The Garden Guy — Coming into Rare and Colorful Beauty

The beautyberry is in the verbena family and produces exotic looking blooms that attract bees and other pollinators before giving way to dazzling berries. (Photo by Norman Winter)

By Norman Winter

All over the south, America’s most beautiful berry is stunning those who come across it in the wild. Those who have incorporated it into their landscape; however, are in a state of celebration. This berry is non-other than the American beautyberry, Callicarpa Americana.

In North Texas you’ll find it is native in Dallas, Tarrant, Denton, and Grayson Counties but is really not finicky on soil. Though it is native in 14 states, from Missouri, Tennessee to Virginia, Maryland and all states south from Texas to Florida, it has the common name French Mulberry. American beautyberry is an arching deciduous shrub that can reach five to eight feet in height.
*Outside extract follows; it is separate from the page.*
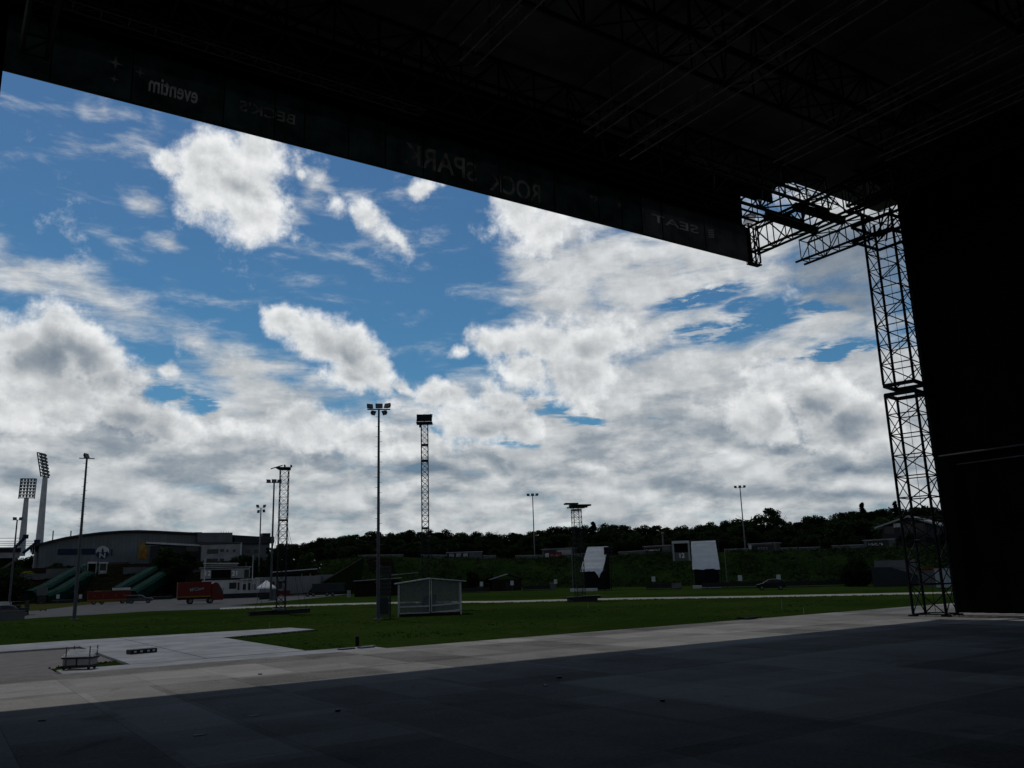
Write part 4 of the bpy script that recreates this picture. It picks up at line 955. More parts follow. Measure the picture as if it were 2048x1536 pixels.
# club house with the black screen
f4 = Face(455, 215, 0.02, 0); t = thing('clubhouse', 'white clubhouse with a black display screen and roof terrace behind the red truck', 'building', f4.p, f4.rz)
o = MB(); wbox(o, f4, 402, 1158, 520, 1195, 0, 9).build('wall', M['white'], t)
o = MB(); wbox(o, f4, 401, 1136, 500, 1158, -.6, 9).build('wall', M['dullwhite'], t)
o = MB(); wbox(o, f4, 398, 1133, 503, 1136.5, -1.1, 9.4).build('roof', M['white'], t)
o = MB(); wbox(o, f4, 422, 1139, 462, 1157, -.75, -.61).build('display_screen', M['display'], t)
for x0, tx in ((415, '12'), (470, '21')):
    x, z = f4(x0, 1147); letters(tx, 1.5, M['letter'], t, (x, -.62, z), (R(90), 0, 0), 'painted_number', .02, .01)
for r4 in ((458,1165,473,1178),(475,1165,479,1180),(485,1168,492,1180),(496,1166,501,1180),(505,1168,511,1180),(488,1139,498,1155)):
    o = MB(); bk = -.06 if r4[1] > 1150 else -.66; wbox(o, f4, *r4, bk, .05 if bk > -.5 else -.55).build('window', M['window'], t)
for x in (408, 424, 440, 456, 474, 492):
    a, z = f4(x, 1134); MB().tube((a, .5, z), (a, .5, z+1.1), .06, n=5).build('railing_post', M['galv'], t)
a = f4(406, 1126.5); b = f4(478, 1126.5); MB().tube((a[0], .5, a[1]), (b[0], .5, b[1]), .07, n=6).build('terrace_rail', M['white'], t)
o = MB(); wbox(o, f4, 410, 1127, 476, 1133, 3, 8).build('terrace_hut', M['grey'], t)
for x in (484, 493, 507, 514):
    a = f4(x, 1164)[0]; MB().box(a-.1, a+.1, -2.6, -2.4, 0, 4.2).build('porch_post', M['white'], t)
a = f4(480, 1164); b = f4(517, 1164); MB().box(a[0], b[0], -2.7, 0, 4.1, 4.3).build('porch_roof', M['white'], t)
o = MB(); wbox(o, f4, 443, 1184, 540, 1197, -6, -5.8).build('barrier', M['black'], t)
for x, yt in ((407, 1117), (503.5, 1110)):
    p = D(x, 1190, 213); p.z = 0; o = thing('flag_pole', 'white flag pole left of the black display screen' if x < 450 else 'white flag pole right of the black display screen', 'pole', p, 0, 'flag poles at the clubhouse')
    MB().tube((0, 0, 0), (0, 0, D(x, yt, 213).z), .13, .07, n=8).build('shaft', M['white'], o); MB().tube((0, 0, 0), (0, 0, .3), .3, n=8).build('socket', M['concrete'], o)
f5 = Face(600, 218, -.08, 0); t = thing('shed_building', 'long white boarded shed with a dark roof left of the timber canopy', 'shed', f5.p, f5.rz)
o = MB(); wbox(o, f5, 571, 1151, 642, 1188, 0, 8).build('wall', M['shed'], t)
o = MB(); wbox(o, f5, 508, 1153, 571, 1188, .4, 8).build('wall', M['dullwhite'], t)
o = MB(); wbox(o, f5, 628, 1148, 690, 1166, 3, 9).build('wall', M['dullwhite'], t)
a, b, c, d = f5.rect(542, 1138, 635, 1150.5)
MB().prism([(a, c), (b, c+.3), (b, d), (a, d-.5)], -.6, 8.6).build('roof', M['wood'], t)
MB().bar((a, -.65, d-.45), (b, -.65, d+.05), .1, .2).build('roof_edge', M['white'], t)
for x in (529, 545, 560): o = MB(); wbox(o, f5, x-4, 1163, x+4, 1178, .32, .5).build('window', M['window'], t)
for x in (603, 620): a, z = f5(x, 1148); MB().tube((a, 1, z-.5), (a, 1, z+.9), .12, n=6).build('vent_pipe', M['white'], t)
o = MB(); wbox(o, f5, 553, 1180, 585, 1189, -6, -5.9).build('barrier', M['redsign'], t)
p = D(532, 1195, 182); p.z = 0; t = thing('pavilion_tent', 'small white peaked tent in front of the long white shed', 'tent', p, rz_at(p))
MB().add([(-1.8,-1.8,2.35),(1.8,-1.8,2.35),(1.8,1.8,2.35),(-1.8,1.8,2.35),(0,0,3.75),(-1.8,-1.8,2.1),(1.8,-1.8,2.1),(1.8,1.8,2.1),(-1.8,1.8,2.1)], [(0,1,4),(1,2,4),(2,3,4),(3,0,4),(5,6,1,0),(6,7,2,1),(7,8,3,2),(8,5,0,3)]).build('canopy', M['tarp'], t)
for x in (-1.7, 1.7):
    for y in (-1.7, 1.7): MB().tube((x, y, 0), (x, y, 2.3), .04, n=6).build('leg', M['galv'], t)
MB().box(-1.3, 1.3, -.6, .4, 0, .9).build('counter', M['black'], t)
p = D(548, 1200, 168); p.z = 0; t = thing('portable_toilet', 'small white and grey cabin beside the foot of the left lattice tower', 'cabin', p, rz_at(p)); MB().box(-.45,.45,-.45,.45,0,2.0).build('body', M['darkgrey'], t, bevel=.04); MB().box(-.5,.5,-.5,.5,2.0,2.2).build('roof', M['white'], t); MB().box(-.3,.3,-.47,-.455,.1,1.85).build('door', M['grey'], t)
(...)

Many gardeners are surprised to find it is in the verbena family. Like its other shrubby relatives, it is a pollinator magnet when in bloom. You really have to pay attention, though, to notice the intricately designed blooms as they tend to be hidden by leaves.

Amazingly, the blooms are quickly followed by hundreds of glistening berries.

The berries that catch our eye most often are those with the richest purple, a color fit for royalty. You’ll typically find them more prevalent in moist areas with richer soils of the forest floor but will work in the landscape in typical garden soils.

According to the USDA, the berries are eaten by over 40 species of birds. Mockingbirds, Brown Thrashers, American Robins and Eastern Towhees are a few of the notable birds you may find devouring the fruit and of even greater interest to North Texas farmers and ranchers is that it is relished by Bob White Quail.